The photos accompany a book review by someone named R. J. Smith, who published a 464-page biography of Brown through Gotham Books. At a time when protest marches are being conducted to protest the murder of an unarmed 17-year-old black youth in Sanford, FL, the AP writer notes that people sometimes can mistake the motives of a seemingly innocent person:

“(M)any people felt (Brown) was guilty of nothing more than driving while black,” but “(t)hose closest to Brown—long aware of the star’s increasingly erratic behavior and penchant for driving fast, high on the powerful hallucinogen PCP—saw things differently.”

“The New Yorker magazine showed Brown to be a highly unreliable, often unintelligible source. The portrait of Brown that emerges in ‘The One’ is that or an ornery charmer…who is almost maniacally driven to rise to the top. Brown also has a disturbing knack for having his worst behavior forgiven.” Smith recalls Brown when the singer “was dancing for spare change from sailors and growing up in Georgia with a violent, unpredictable father….But the One proves hard to define, and the more Smith delves into it, the more slippery it becomes—not unlike the mercurial subject of his book.” Brown, who died in 2006, has no known significant connection to Gainesville.
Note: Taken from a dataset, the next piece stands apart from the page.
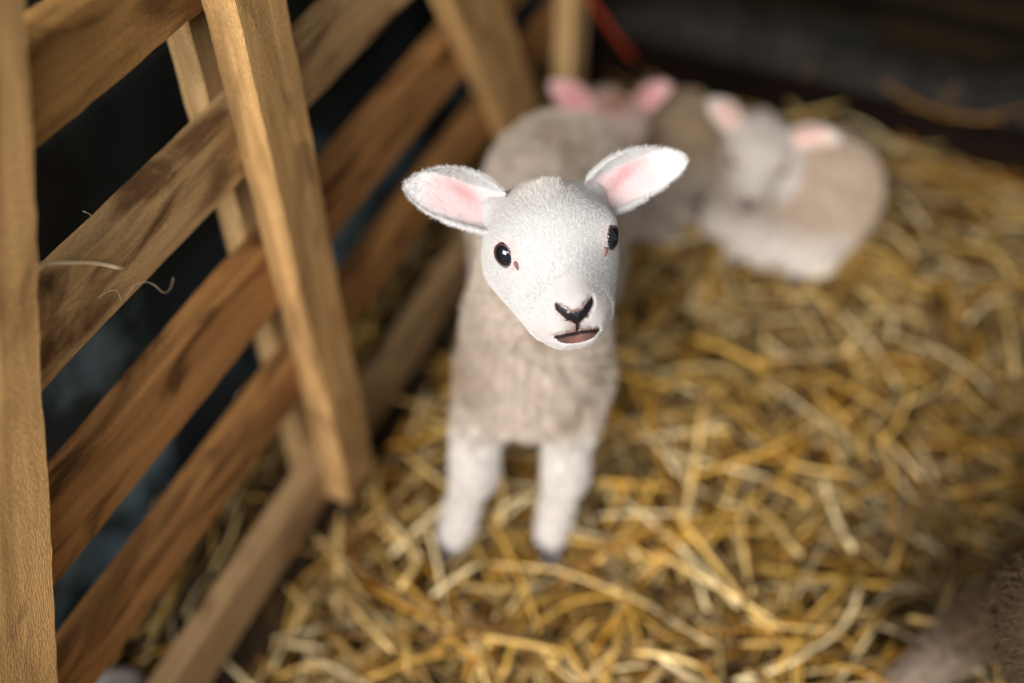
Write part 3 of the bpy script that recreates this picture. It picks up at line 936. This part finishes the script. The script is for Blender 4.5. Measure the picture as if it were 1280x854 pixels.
PAL = np.array([srgb(210, 168, 84), srgb(186, 138, 50), srgb(226, 194, 132), srgb(240, 218, 172), srgb(132, 92, 32), srgb(218, 180, 104), srgb(84, 58, 26), srgb(204, 180, 126)])
PW = np.array([.19, .15, .19, .14, .12, .11, .07, .03])


def scatter(n, zlo, zhi, lmin, lmax, wmin, wmax, xr, yr, pitch_s, dark=1.0):
    x = rng.uniform(*xr, n); y = rng.uniform(*yr, n)
    P = np.stack([x, y, 0 * x], -1)
    nn_ = (P - FQ) @ FN; ss = (P - FP) @ FU
    ok = (nn_ > -.125) & (ss < .825) & ((nn_ > .015) | (nn_ < -.03))
    x, y, nn_, ss = x[ok], y[ok], nn_[ok], ss[ok]; n = len(x)
    Ln = rng.uniform(lmin, lmax, n) * rng.uniform(.5, 1, n)
    # short pieces lie in the strip behind the hurdle and by its foot, along it
    head = rng.uniform(0, 6.28, n)
    near = (nn_ < .05)
    fa = math.atan2(FU[1], FU[0])
    head = np.where(near, fa + rng.normal(size=n) * .25, head)
    Ln = np.where(near, np.minimum(Ln, .07), Ln)
    nb_ = ss > .76
    head = np.where(nb_, math.atan2(FN[1], FN[0]) + rng.normal(size=n) * .4, head)
    z = ground_z(x, y) + rng.uniform(zlo, zhi, n)
    C = np.stack([x, y, z], -1)
    ci = rng.choice(len(PAL), n, p=PW)
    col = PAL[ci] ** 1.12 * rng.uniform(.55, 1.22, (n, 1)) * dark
    painted_shade = np.exp(-(((x - .43) / .13) ** 2 + ((y - .50) / .10) ** 2)) * .72 + .45 * np.exp(-(((x + .16) / .12) ** 2 + ((y - .36) / .06) ** 2)) + .55 / (1 + np.exp(-(x - .52) / .09))
    painted_shade = np.clip(painted_shade * rng.uniform(.6, 1.2, n), 0, .88)[:, None]                   # shade in the hollows and falloff to the right, painted into the stem colour
    col = col * (1 - painted_shade) + srgb(52, 36, 18) * painted_shade
    W = rng.uniform(wmin, wmax, n)
    return straw_mesh(C, head, rng.normal(size=n) * pitch_s, Ln, W, rng.normal(size=n) * .35, rng.normal(size=n) * .6 * (rng.random(n) < .25), col * np.minimum(1, .86 / col.max(1, keepdims=True)), rng.normal(size=n) * .006)


LEDGE = [(.407, .094, .489, .066), (.489, .068, .500, .120), (.54, .070, .60, .108), (.50, .066, .57, .080), (.60, .09, .66, .10), (.29, .078, .31, .10), (.44, .070, .52, .075)]
lc = np.array([(bpt(.862, (z0 + z1) / 2, (n0 + n1) / 2)) for n0, z0, n1, z1 in LEDGE])
ll = np.array([math.hypot(n1 - n0, z1 - z0) for n0, z0, n1, z1 in LEDGE]); lp = np.array([math.atan2(z1 - z0, n1 - n0) for n0, z0, n1, z1 in LEDGE])
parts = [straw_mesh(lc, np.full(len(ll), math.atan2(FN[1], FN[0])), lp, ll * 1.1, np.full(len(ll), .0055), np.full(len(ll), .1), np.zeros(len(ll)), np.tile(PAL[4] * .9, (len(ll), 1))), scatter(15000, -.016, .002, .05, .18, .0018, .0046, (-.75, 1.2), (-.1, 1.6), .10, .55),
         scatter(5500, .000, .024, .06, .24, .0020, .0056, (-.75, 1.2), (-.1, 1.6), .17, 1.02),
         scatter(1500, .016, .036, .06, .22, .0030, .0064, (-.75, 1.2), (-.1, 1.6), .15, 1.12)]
off = 0; VV, FF, CC = [], [], []
for v, f, c in parts: VV.append(v); FF.append(f + off); CC.append(c); off += len(v)
st = fast_mesh('straw_bedding', np.concatenate(VV), np.concatenate(FF), M_straw, np.concatenate(CC))
tag(st, 'loose golden straw bedding covering the whole pen floor', 'straw', kind='stuff')


# ------------------------------------------------------------------ small things
def tube(name, pts, r0, mat, parent=None, n=7, taper=1.0):
    pts = np.array(pts, float); V, F = [], []
    for i, p in enumerate(pts):
        t = unit(pts[min(i + 1, len(pts) - 1)] - pts[max(i - 1, 0)]); a = unit(np.cross(t, [.3, .1, .95])); b = np.cross(t, a)
        rr = r0 * (1 + (taper - 1) * i / (len(pts) - 1))
        for j in range(n): an = 6.2832 * j / n; V.append(p + (a * math.cos(an) + b * math.sin(an)) * rr)
    for i in range(len(pts) - 1):
        for j in range(n): F.append([i * n + j, i * n + (j + 1) % n, (i + 1) * n + (j + 1) % n, (i + 1) * n + j])
    F.append(list(range(n - 1, -1, -1))); F.append([(len(pts) - 1) * n + j for j in range(n)])
    return link_mesh(name, V, F, mat, parent)


M_twine, N_, L_, P_ = new_mat('orange_twine'); P_.inputs['Base Color'].default_value = (*srgb(190, 66, 22), 1); P_.inputs['Roughness'].default_value = .6
M_pale, N_, L_, P_ = new_mat('pale_straw'); P_.inputs['Base Color'].default_value = (*srgb(238, 218, 180), 1); P_.inputs['Roughness'].default_value = .4
M_stone = sheet_mat('grey_stone', srgb(176, 168, 164), srgb(110, 104, 100), .3, .7, 40, .85, 1)

tw = [bpt(.67, .262, -.004), bpt(.675, .248, .004), bpt(.69, .222, .014), bpt(.73, .165, .030), bpt(.77, .110, .046), bpt(.80, .070, .058)]
tw = [np.array(p) for p in tw]
fine = [tw[0] + (tw[i] - tw[0]) for i in range(len(tw))]
o = tube('baler_twine', fine, .0030, M_twine)
tag(o, 'orange baler twine stretched from the far end of the hurdle towards the dark back wall', 'twine')
pts = [fpt(-.232 + .05 * t, .556 - .030 * t - .016 * t * t, .004 + .010 * t * t + .004 * math.sin(t * 5)) for t in np.linspace(0, 1, 12)]
o = tube('straw_stalk', pts, .0011, M_pale, None, 6, 1.5)
tag(o, 'single pale straw stalk caught on a hurdle rail near the left edge', 'straw')
rs = np.random.default_rng(5)
V, F = surface([('e', (-.372, .372, .012), I3, (.030, .022, .020), .01), ('e', (-.360, .366, .016), I3, (.020, .024, .016), .01)], .003)
V = V + vert_normals(V, F) * (.0012 * vnoise(V, 22, 3))[:, None]
o = link_mesh('stone', V, F, M_stone); tag(o, 'small pale grey stone in the bedding at the foot of the hurdle, bottom left corner', 'stone')

for s0, z0, nn0, sd, lb in ((-.205, .500, .004, 3, 'thin curled wool strand snagged on the rail face beside the near slanting brace'),
                            (-.135, .452, -.03, 8, 'thin pale wool strand hanging in the dark gap between two rails')):
    rs = np.random.default_rng(sd); a_ = rs.uniform(0, 6.28)
    pts = []; c_ = np.array([s0, z0])
    for i in range(26):
        a_ += .34 * math.sin(i * .5 + sd) + rs.normal() * .12
        c_ = c_ + np.array([math.cos(a_), math.sin(a_)]) * .0034; pts.append(fpt(c_[0], c_[1], nn0 + .003 * math.sin(i * .4)))
    o = tube('wool_strand', pts, .00022, M_pale, None, 5); tag(o, lb, 'wool')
Fraternities on campus of course do have a connection, especially when they are being investigated for physical hazing. For weeks, the Sun has been covering every facet of an ongoing investigation into the hazing death and abuses at FAMU. Often race is not mentioned at all, though on occasion, the Sun has quoted a young black man who is an invited guest in the President’s Box at the University of Florida football games. Using a respected black to chastise his or her own is a favorite device in a community which takes its “Black on Black” crime seriously. I have looked in vain to find any report about hazing on college campuses anywhere in Florida or elsewhere, at historically white fraternities, but apparently there is nothing negative or positive to report.
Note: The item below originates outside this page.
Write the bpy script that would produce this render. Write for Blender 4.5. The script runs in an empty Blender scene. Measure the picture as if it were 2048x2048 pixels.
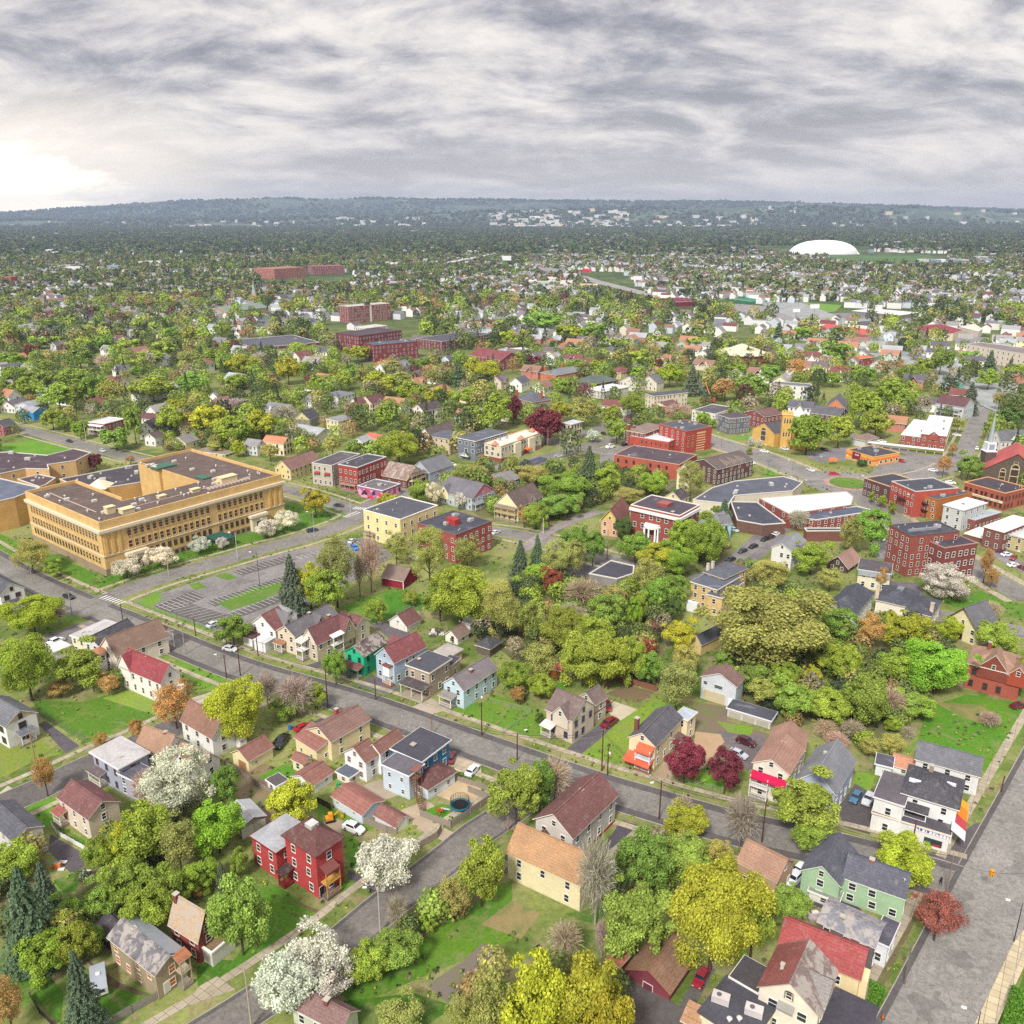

As long as monopoly daily local newspapers keep slanting information about race, readers will continue to accept the myths those publications have encouraged us to believe for years, e.g., racism no longer is significant in our society; blacks are as likely or more likely to be prejudiced against whites or Hispanics or Asians or any other group you can think of than we are; and, most of all, that society no longer needs affirmative action, thanks to the adjustment whites have made to accommodate African-Americans. In that light, whites do not have to think about the fact that no black has been elected to any statewide office in Florida, since Reconstruction, or that none currently sits on a circuit court bench in Gainesville, Fl, or for that matter in Seminole County. That’s where Trayvon Martin of Miami was shot and killed by another member of a minority–George Zimmerman,–whose mother is Peruvian.